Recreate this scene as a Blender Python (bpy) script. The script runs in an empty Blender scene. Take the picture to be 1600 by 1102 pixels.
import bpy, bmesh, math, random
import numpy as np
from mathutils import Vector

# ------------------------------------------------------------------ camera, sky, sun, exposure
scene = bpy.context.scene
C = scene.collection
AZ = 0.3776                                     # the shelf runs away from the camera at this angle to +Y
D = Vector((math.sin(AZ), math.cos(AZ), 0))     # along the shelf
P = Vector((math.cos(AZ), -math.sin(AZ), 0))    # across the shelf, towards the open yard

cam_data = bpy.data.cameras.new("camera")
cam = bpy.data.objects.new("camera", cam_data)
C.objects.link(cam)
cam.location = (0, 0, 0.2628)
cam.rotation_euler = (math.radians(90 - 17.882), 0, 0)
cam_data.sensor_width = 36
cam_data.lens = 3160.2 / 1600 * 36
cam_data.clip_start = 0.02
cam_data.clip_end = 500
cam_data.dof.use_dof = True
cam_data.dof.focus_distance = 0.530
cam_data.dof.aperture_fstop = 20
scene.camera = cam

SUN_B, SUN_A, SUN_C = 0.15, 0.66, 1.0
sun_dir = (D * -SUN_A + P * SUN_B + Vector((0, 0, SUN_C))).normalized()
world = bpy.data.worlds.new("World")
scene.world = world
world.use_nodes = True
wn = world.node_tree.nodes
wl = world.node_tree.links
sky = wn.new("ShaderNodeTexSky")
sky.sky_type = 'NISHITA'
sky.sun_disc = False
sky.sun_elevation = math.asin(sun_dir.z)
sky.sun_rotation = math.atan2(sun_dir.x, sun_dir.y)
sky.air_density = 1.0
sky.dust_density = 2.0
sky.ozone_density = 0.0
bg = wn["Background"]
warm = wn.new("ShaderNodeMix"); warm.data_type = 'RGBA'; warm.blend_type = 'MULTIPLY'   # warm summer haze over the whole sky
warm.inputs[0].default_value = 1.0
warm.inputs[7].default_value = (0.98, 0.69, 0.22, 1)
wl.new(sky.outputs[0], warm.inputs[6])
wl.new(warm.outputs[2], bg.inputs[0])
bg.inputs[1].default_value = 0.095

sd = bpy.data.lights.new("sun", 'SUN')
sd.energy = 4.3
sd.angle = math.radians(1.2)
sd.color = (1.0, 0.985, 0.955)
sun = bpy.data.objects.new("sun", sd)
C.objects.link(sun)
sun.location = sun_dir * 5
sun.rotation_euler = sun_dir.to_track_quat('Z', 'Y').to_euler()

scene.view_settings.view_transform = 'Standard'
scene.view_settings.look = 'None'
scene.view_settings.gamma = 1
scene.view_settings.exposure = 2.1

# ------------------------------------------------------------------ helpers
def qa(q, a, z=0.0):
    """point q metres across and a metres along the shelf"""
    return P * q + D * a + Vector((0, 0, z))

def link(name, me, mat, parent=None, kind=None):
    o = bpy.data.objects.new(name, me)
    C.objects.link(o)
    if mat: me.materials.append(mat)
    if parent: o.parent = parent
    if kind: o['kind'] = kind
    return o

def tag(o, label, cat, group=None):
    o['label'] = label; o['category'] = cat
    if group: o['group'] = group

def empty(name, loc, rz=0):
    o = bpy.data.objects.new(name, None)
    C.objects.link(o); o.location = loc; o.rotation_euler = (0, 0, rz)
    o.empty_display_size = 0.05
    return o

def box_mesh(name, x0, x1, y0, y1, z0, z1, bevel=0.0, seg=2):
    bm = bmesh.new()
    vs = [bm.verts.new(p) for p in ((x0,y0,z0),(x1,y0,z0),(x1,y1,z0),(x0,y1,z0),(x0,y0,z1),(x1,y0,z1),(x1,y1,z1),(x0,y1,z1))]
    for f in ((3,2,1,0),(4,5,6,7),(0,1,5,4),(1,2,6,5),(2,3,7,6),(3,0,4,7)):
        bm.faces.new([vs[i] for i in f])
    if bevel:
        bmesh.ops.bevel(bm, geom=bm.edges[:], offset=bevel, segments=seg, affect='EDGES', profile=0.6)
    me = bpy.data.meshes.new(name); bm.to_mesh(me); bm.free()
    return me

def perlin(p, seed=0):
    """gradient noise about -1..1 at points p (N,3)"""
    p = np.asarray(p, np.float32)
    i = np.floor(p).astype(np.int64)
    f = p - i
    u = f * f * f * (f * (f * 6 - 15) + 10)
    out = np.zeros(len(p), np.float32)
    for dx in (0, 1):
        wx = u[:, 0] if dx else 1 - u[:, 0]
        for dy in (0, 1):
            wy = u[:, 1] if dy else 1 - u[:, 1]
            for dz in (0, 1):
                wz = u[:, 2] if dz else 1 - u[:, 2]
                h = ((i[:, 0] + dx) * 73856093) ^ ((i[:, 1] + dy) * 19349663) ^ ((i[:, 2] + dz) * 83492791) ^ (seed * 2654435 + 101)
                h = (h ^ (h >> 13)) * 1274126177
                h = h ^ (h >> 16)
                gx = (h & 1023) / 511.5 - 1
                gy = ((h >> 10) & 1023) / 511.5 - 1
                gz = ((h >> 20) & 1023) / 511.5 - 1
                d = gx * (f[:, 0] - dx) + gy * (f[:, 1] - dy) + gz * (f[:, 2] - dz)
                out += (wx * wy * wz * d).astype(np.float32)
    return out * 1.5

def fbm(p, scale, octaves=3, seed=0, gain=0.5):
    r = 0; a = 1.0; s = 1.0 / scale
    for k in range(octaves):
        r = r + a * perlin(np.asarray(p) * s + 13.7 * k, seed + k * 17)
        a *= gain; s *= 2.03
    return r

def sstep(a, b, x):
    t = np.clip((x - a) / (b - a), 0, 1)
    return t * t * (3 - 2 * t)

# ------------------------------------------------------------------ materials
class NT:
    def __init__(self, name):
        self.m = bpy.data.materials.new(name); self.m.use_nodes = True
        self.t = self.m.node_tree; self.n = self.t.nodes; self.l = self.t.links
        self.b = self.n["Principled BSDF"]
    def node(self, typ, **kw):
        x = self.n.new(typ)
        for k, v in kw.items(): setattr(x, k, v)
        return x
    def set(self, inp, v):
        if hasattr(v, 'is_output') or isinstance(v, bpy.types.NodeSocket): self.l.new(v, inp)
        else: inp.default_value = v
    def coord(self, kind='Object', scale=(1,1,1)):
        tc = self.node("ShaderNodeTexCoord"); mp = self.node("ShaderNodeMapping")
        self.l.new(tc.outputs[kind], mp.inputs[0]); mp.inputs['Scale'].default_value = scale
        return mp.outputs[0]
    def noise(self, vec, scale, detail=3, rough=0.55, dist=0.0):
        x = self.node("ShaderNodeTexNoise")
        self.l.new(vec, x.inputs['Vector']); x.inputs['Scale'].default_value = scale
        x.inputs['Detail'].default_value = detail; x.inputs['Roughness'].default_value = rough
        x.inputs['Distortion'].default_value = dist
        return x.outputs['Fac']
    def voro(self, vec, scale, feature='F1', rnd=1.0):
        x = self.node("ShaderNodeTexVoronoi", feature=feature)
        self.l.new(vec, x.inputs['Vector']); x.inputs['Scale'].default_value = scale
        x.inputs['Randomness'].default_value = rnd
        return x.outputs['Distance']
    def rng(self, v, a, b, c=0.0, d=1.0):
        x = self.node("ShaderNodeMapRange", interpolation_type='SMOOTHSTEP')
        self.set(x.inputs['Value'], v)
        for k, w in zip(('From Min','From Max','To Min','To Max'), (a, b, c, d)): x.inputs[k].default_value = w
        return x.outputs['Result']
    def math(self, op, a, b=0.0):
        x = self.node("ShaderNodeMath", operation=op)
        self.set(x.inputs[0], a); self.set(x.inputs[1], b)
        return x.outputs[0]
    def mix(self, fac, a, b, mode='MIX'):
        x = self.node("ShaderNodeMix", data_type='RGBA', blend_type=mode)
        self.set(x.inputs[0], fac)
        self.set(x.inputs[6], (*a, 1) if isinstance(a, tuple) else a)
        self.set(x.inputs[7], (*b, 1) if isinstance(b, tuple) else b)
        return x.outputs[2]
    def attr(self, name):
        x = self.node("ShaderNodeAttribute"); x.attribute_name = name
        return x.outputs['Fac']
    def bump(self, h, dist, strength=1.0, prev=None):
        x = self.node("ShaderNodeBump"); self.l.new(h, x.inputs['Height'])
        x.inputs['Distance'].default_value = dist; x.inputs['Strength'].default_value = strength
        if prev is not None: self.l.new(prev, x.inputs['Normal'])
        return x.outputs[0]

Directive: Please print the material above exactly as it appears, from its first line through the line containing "from mathutils import Vector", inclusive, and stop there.

Complete output:
Recreate this scene as a Blender Python (bpy) script. The script runs in an empty Blender scene. Take the picture to be 1600 by 1102 pixels.
import bpy, bmesh, math, random
import numpy as np
from mathutils import Vector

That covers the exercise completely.